### SET PROBLEM
Find the lines holding "scene" and copy them.

### SUPPLIED DATA

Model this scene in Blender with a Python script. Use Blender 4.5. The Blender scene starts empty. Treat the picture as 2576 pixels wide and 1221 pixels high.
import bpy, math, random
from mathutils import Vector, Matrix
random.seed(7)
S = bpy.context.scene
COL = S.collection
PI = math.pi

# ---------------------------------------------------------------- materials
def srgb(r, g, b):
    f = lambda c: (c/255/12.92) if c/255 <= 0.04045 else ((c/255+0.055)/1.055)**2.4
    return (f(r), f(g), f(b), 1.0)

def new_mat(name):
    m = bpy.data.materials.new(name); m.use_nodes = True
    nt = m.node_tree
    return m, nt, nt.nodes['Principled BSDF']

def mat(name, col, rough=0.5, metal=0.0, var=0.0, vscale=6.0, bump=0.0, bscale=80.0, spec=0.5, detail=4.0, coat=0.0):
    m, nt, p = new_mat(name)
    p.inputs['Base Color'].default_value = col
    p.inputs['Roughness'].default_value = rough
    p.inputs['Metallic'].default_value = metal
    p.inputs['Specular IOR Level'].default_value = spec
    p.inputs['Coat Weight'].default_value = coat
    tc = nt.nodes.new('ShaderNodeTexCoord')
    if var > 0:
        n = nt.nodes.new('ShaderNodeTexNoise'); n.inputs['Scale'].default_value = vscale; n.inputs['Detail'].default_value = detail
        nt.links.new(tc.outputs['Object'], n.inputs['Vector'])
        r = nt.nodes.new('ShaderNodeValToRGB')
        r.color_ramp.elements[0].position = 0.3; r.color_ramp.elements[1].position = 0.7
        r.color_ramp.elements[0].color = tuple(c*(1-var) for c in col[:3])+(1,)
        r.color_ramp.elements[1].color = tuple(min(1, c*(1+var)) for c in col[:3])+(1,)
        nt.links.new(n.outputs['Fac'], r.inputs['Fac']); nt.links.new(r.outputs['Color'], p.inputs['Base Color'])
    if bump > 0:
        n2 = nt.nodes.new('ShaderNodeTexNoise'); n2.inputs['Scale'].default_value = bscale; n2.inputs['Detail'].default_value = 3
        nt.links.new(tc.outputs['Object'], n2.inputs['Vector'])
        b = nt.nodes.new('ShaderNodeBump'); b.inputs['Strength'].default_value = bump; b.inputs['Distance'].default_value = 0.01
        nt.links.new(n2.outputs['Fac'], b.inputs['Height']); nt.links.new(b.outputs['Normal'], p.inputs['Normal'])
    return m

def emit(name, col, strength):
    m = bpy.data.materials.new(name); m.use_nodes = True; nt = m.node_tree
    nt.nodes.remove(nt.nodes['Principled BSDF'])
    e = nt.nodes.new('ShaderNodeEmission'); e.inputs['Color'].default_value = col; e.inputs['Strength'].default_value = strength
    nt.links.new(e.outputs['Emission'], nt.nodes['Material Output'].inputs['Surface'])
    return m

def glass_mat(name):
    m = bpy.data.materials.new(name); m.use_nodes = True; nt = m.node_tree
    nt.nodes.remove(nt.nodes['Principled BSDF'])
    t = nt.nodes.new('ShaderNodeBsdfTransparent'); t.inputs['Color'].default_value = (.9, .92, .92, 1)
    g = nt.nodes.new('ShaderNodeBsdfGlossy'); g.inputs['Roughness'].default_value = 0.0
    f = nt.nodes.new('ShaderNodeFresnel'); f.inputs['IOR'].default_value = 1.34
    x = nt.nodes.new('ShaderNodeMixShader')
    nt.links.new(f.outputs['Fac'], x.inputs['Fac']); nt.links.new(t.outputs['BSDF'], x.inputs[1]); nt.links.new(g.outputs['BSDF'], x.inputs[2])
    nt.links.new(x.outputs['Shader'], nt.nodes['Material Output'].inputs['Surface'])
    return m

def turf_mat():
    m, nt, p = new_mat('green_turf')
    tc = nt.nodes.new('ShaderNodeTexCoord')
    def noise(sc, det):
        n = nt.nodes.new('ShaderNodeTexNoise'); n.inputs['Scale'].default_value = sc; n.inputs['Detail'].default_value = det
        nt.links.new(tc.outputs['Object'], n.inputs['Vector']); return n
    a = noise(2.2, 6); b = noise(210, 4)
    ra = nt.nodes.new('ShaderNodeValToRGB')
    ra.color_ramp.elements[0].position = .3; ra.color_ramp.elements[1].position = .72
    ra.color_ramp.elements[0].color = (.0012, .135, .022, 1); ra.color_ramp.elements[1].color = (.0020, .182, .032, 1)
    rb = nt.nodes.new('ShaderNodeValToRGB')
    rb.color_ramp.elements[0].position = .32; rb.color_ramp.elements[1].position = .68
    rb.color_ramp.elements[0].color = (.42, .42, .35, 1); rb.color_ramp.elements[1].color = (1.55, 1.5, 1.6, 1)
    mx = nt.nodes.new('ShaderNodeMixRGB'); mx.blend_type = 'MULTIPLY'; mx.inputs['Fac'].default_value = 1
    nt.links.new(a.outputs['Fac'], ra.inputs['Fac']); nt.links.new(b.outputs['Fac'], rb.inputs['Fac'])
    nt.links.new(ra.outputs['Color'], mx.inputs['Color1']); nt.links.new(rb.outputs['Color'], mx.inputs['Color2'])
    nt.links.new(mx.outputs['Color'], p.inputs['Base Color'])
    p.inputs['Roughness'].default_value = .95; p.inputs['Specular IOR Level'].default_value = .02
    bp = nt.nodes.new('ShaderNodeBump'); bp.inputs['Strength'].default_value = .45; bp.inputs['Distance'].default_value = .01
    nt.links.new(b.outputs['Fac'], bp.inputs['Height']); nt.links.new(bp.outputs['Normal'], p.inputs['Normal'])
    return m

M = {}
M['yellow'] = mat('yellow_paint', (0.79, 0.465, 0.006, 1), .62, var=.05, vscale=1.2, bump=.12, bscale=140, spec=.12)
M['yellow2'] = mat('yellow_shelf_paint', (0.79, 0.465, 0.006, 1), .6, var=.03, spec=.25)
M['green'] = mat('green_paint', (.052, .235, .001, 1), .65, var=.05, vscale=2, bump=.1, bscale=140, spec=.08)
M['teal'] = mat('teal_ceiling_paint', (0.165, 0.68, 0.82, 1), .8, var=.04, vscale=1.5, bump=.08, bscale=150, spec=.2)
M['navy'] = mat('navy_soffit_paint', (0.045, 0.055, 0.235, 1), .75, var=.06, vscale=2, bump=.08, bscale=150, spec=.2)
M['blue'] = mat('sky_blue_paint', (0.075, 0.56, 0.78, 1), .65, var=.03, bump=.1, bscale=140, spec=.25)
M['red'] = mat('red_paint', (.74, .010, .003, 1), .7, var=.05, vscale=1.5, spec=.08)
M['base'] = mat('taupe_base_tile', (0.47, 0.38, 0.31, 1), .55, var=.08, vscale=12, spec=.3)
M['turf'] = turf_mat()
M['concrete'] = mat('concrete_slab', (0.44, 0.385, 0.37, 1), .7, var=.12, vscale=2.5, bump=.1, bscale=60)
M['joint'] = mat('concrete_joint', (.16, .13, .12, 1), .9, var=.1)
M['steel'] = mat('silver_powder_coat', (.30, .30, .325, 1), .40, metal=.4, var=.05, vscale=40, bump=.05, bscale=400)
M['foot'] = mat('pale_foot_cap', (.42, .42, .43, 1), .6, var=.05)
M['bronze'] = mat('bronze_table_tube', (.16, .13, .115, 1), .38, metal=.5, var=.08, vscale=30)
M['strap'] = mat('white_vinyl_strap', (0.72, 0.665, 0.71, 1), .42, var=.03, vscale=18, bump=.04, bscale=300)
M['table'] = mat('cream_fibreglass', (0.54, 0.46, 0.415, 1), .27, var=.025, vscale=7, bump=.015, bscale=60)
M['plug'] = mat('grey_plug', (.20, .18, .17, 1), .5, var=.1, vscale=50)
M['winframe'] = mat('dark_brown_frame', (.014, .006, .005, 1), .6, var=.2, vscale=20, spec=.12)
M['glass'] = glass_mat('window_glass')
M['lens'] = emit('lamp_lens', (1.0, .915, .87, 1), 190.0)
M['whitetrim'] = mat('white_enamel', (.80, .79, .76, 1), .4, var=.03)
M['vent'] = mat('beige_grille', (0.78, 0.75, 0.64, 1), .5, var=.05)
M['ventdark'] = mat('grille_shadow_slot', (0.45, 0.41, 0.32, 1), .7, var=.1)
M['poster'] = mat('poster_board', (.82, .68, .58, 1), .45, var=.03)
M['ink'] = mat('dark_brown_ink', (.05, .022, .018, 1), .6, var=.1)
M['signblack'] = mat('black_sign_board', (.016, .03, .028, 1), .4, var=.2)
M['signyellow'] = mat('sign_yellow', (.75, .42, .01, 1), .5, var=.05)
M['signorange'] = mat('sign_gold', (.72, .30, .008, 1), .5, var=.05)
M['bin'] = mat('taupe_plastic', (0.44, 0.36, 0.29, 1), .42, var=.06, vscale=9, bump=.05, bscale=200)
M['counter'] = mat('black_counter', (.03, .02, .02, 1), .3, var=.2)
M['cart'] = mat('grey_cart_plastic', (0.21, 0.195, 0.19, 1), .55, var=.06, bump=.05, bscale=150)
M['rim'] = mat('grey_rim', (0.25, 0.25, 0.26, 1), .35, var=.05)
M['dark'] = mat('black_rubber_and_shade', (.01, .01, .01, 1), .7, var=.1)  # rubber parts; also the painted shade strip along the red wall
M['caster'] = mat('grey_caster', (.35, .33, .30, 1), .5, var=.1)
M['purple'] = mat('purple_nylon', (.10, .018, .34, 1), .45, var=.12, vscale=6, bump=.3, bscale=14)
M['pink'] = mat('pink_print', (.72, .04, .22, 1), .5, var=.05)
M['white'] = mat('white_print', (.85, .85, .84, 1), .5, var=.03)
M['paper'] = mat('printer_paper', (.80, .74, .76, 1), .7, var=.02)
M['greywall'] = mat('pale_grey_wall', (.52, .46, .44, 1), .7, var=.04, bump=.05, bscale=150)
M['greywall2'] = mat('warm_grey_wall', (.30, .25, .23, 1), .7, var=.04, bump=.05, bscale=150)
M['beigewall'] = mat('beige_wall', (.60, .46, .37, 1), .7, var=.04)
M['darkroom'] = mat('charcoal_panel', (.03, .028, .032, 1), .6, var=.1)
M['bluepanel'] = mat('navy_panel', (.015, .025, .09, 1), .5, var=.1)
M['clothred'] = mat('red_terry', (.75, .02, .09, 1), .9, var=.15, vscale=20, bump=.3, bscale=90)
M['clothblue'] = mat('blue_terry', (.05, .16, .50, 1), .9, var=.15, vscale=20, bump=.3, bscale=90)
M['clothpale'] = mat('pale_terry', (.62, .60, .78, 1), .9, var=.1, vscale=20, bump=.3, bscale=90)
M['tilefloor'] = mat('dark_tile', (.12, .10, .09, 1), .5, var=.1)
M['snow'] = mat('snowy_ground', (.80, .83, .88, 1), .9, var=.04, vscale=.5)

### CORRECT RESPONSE
Model this scene in Blender with a Python script. Use Blender 4.5. The Blender scene starts empty. Treat the picture as 2576 pixels wide and 1221 pixels high.
S = bpy.context.scene